SHORT PROBLEM: What follows is a listing; give it again exactly, in its entirety.

RECORDED DATA:

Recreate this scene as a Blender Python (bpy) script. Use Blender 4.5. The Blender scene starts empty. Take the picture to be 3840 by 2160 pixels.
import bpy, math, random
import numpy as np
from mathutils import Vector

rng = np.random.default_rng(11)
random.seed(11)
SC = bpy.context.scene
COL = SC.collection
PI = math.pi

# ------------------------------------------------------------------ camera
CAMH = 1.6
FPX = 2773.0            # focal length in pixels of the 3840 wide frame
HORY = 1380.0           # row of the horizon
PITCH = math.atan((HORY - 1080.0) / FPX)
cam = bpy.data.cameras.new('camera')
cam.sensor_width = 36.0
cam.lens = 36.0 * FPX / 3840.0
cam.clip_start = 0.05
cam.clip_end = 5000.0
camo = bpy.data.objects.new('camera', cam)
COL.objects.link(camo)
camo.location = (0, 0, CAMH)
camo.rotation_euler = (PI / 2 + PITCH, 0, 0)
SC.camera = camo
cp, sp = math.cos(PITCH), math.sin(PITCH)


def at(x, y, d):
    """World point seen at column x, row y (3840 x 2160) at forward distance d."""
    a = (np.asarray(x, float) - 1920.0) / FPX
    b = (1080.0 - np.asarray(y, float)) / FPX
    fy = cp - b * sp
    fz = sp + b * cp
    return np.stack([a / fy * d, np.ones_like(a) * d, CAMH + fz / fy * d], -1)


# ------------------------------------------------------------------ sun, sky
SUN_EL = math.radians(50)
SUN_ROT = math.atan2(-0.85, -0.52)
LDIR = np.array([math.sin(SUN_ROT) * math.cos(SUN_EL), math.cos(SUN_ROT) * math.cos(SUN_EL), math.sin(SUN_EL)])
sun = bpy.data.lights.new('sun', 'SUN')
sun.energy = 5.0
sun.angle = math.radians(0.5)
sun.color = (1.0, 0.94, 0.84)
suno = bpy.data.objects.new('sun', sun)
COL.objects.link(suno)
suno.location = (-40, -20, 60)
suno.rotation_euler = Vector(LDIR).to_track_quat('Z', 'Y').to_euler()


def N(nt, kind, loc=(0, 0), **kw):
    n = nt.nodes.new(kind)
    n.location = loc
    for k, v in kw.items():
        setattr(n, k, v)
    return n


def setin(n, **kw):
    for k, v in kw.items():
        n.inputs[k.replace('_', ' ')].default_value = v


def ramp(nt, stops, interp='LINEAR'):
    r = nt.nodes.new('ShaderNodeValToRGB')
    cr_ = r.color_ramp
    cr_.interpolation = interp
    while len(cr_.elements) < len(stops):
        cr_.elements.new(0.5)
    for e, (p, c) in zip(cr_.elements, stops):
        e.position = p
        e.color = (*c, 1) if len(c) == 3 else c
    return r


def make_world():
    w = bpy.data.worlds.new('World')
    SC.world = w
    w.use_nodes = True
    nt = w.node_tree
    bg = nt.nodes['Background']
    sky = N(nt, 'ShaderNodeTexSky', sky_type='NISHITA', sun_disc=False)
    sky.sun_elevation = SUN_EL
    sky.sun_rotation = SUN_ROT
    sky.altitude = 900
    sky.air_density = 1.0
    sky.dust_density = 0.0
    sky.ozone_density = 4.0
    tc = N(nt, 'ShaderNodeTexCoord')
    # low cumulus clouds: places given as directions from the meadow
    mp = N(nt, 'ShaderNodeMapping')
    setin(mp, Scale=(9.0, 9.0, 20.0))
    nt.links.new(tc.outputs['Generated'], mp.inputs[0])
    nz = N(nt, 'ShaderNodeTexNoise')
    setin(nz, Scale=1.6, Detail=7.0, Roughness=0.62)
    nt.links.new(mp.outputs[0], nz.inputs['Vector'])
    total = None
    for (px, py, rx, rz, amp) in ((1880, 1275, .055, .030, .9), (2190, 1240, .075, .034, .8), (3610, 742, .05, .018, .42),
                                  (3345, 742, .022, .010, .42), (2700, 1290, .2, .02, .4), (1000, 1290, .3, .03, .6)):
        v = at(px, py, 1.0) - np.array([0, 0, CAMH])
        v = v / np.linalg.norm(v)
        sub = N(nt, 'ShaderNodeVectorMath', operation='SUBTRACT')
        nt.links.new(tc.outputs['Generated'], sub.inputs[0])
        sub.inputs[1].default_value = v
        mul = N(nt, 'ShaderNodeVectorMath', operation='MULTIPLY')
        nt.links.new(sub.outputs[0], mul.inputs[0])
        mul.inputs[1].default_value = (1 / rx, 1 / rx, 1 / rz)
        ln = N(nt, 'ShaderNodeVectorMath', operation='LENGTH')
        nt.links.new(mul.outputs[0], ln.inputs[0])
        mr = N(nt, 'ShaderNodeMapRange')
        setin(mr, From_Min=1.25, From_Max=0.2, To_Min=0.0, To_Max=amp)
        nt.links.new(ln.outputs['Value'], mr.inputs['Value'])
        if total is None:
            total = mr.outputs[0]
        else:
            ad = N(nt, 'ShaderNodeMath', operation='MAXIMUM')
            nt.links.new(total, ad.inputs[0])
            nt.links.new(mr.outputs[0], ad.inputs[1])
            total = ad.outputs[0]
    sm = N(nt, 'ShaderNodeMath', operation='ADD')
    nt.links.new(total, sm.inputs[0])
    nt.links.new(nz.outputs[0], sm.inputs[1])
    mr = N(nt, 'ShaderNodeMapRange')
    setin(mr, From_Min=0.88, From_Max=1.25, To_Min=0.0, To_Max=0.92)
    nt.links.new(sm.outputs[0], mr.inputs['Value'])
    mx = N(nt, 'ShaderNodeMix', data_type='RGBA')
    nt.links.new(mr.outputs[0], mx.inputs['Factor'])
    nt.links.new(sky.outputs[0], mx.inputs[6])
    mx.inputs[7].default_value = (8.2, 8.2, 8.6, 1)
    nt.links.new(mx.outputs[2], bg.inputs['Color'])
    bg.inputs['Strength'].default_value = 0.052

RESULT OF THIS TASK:
Recreate this scene as a Blender Python (bpy) script. Use Blender 4.5. The Blender scene starts empty. Take the picture to be 3840 by 2160 pixels.
import bpy, math, random
import numpy as np
from mathutils import Vector

rng = np.random.default_rng(11)
random.seed(11)
SC = bpy.context.scene
COL = SC.collection
PI = math.pi

# ------------------------------------------------------------------ camera
CAMH = 1.6
FPX = 2773.0            # focal length in pixels of the 3840 wide frame
HORY = 1380.0           # row of the horizon
PITCH = math.atan((HORY - 1080.0) / FPX)
cam = bpy.data.cameras.new('camera')
cam.sensor_width = 36.0
cam.lens = 36.0 * FPX / 3840.0
cam.clip_start = 0.05
cam.clip_end = 5000.0
camo = bpy.data.objects.new('camera', cam)
COL.objects.link(camo)
camo.location = (0, 0, CAMH)
camo.rotation_euler = (PI / 2 + PITCH, 0, 0)
SC.camera = camo
cp, sp = math.cos(PITCH), math.sin(PITCH)


def at(x, y, d):
    """World point seen at column x, row y (3840 x 2160) at forward distance d."""
    a = (np.asarray(x, float) - 1920.0) / FPX
    b = (1080.0 - np.asarray(y, float)) / FPX
    fy = cp - b * sp
    fz = sp + b * cp
    return np.stack([a / fy * d, np.ones_like(a) * d, CAMH + fz / fy * d], -1)


# ------------------------------------------------------------------ sun, sky
SUN_EL = math.radians(50)
SUN_ROT = math.atan2(-0.85, -0.52)
LDIR = np.array([math.sin(SUN_ROT) * math.cos(SUN_EL), math.cos(SUN_ROT) * math.cos(SUN_EL), math.sin(SUN_EL)])
sun = bpy.data.lights.new('sun', 'SUN')
sun.energy = 5.0
sun.angle = math.radians(0.5)
sun.color = (1.0, 0.94, 0.84)
suno = bpy.data.objects.new('sun', sun)
COL.objects.link(suno)
suno.location = (-40, -20, 60)
suno.rotation_euler = Vector(LDIR).to_track_quat('Z', 'Y').to_euler()


def N(nt, kind, loc=(0, 0), **kw):
    n = nt.nodes.new(kind)
    n.location = loc
    for k, v in kw.items():
        setattr(n, k, v)
    return n


def setin(n, **kw):
    for k, v in kw.items():
        n.inputs[k.replace('_', ' ')].default_value = v


def ramp(nt, stops, interp='LINEAR'):
    r = nt.nodes.new('ShaderNodeValToRGB')
    cr_ = r.color_ramp
    cr_.interpolation = interp
    while len(cr_.elements) < len(stops):
        cr_.elements.new(0.5)
    for e, (p, c) in zip(cr_.elements, stops):
        e.position = p
        e.color = (*c, 1) if len(c) == 3 else c
    return r


def make_world():
    w = bpy.data.worlds.new('World')
    SC.world = w
    w.use_nodes = True
    nt = w.node_tree
    bg = nt.nodes['Background']
    sky = N(nt, 'ShaderNodeTexSky', sky_type='NISHITA', sun_disc=False)
    sky.sun_elevation = SUN_EL
    sky.sun_rotation = SUN_ROT
    sky.altitude = 900
    sky.air_density = 1.0
    sky.dust_density = 0.0
    sky.ozone_density = 4.0
    tc = N(nt, 'ShaderNodeTexCoord')
    # low cumulus clouds: places given as directions from the meadow
    mp = N(nt, 'ShaderNodeMapping')
    setin(mp, Scale=(9.0, 9.0, 20.0))
    nt.links.new(tc.outputs['Generated'], mp.inputs[0])
    nz = N(nt, 'ShaderNodeTexNoise')
    setin(nz, Scale=1.6, Detail=7.0, Roughness=0.62)
    nt.links.new(mp.outputs[0], nz.inputs['Vector'])
    total = None
    for (px, py, rx, rz, amp) in ((1880, 1275, .055, .030, .9), (2190, 1240, .075, .034, .8), (3610, 742, .05, .018, .42),
                                  (3345, 742, .022, .010, .42), (2700, 1290, .2, .02, .4), (1000, 1290, .3, .03, .6)):
        v = at(px, py, 1.0) - np.array([0, 0, CAMH])
        v = v / np.linalg.norm(v)
        sub = N(nt, 'ShaderNodeVectorMath', operation='SUBTRACT')
        nt.links.new(tc.outputs['Generated'], sub.inputs[0])
        sub.inputs[1].default_value = v
        mul = N(nt, 'ShaderNodeVectorMath', operation='MULTIPLY')
        nt.links.new(sub.outputs[0], mul.inputs[0])
        mul.inputs[1].default_value = (1 / rx, 1 / rx, 1 / rz)
        ln = N(nt, 'ShaderNodeVectorMath', operation='LENGTH')
        nt.links.new(mul.outputs[0], ln.inputs[0])
        mr = N(nt, 'ShaderNodeMapRange')
        setin(mr, From_Min=1.25, From_Max=0.2, To_Min=0.0, To_Max=amp)
        nt.links.new(ln.outputs['Value'], mr.inputs['Value'])
        if total is None:
            total = mr.outputs[0]
        else:
            ad = N(nt, 'ShaderNodeMath', operation='MAXIMUM')
            nt.links.new(total, ad.inputs[0])
            nt.links.new(mr.outputs[0], ad.inputs[1])
            total = ad.outputs[0]
    sm = N(nt, 'ShaderNodeMath', operation='ADD')
    nt.links.new(total, sm.inputs[0])
    nt.links.new(nz.outputs[0], sm.inputs[1])
    mr = N(nt, 'ShaderNodeMapRange')
    setin(mr, From_Min=0.88, From_Max=1.25, To_Min=0.0, To_Max=0.92)
    nt.links.new(sm.outputs[0], mr.inputs['Value'])
    mx = N(nt, 'ShaderNodeMix', data_type='RGBA')
    nt.links.new(mr.outputs[0], mx.inputs['Factor'])
    nt.links.new(sky.outputs[0], mx.inputs[6])
    mx.inputs[7].default_value = (8.2, 8.2, 8.6, 1)
    nt.links.new(mx.outputs[2], bg.inputs['Color'])
    bg.inputs['Strength'].default_value = 0.052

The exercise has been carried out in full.